FAQ


Is there a charge for calling Lifeline about my loan modification?

No. We offer a no charge consultation where our expert staff will speak to you about your situation and review your circumstances to let you know if you are a good candidate for a loan modification.

 
What is a loan modification?
A loan modification is a change in the terms of a loan, interest rate, amortization term, or principal balance, which is agreed to by the lender and the homeowner. These new, legally binding terms permanently replace the original mortgage terms and can give you a fresh new start in managing your mortgage payments. The goal of a loan modification is to arrive at a more affordable payment for the homeowner.

What is a foreclosure?
Foreclosure is a legal process that terminates the owner's right to a property and allows a lender/bank to sell or take possession of said property due to a non-payment of a loan that is secured by that property. A loan modification is one way to prevent your property from being foreclosed on.

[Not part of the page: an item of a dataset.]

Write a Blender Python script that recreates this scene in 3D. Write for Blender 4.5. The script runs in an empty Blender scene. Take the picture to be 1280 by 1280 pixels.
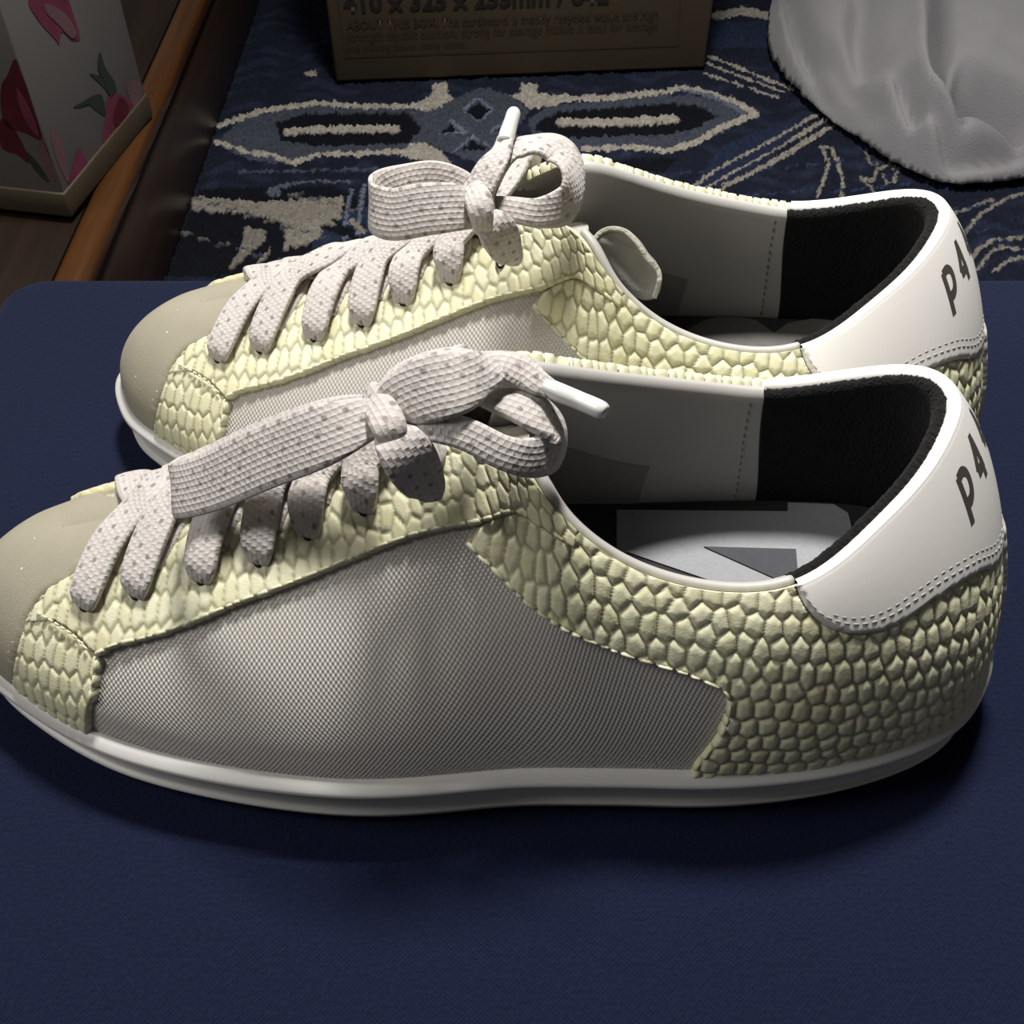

What happens during a Loan Modification?
During the loan modification process, the terms of your mortgage are re-worked to bring the monthly payment to a level that no longer presents a severe strain on your ability to meet your other financial obligations. One or more terms can be changed, such as the interest rate or amortization term, and in some cases a floating rate can be converted to a lower fixed rate for up to the remaining life of the loan.

 

What are the advantages of getting a loan modification?
The goal of a modification is to lower your monthly payment, so that you can get back on track financially and stay in your home. If you qualify as a candidate for loan modification, it is a much preferred alternative to the financial burdens created by being required to sell your home quickly or losing your home to foreclosure.

How long does a loan modification take?
Although it typically only takes us 5 business days to help you prepare your package, once you submit the package to your lender every loan modification situation is unique and follows its own timeline. Typically a loan modification is completed within one to three months from the time you submit your complete package to the lender. With the current volume of loan modification requests being submitted to lenders on a daily basis, any errors in submitting the proper documents can cause significant delays in the response time from your lender. This is where the services offered by Lifeline Loan Solutions play such an important part in ensuring a successful outcome when working with your lender.

When should I begin the loan modification processes?
As soon as possible, these situations tend to be extremely time sensitive.

Do I need to qualify in regards to Credit Score and proof of Income?
There are no qualifying credit score factors to get started. However, proof of Income (Pay Stubs, Bank Statements and other financial information) will be collected as it helps the lender determine what future payment you can comfortably afford.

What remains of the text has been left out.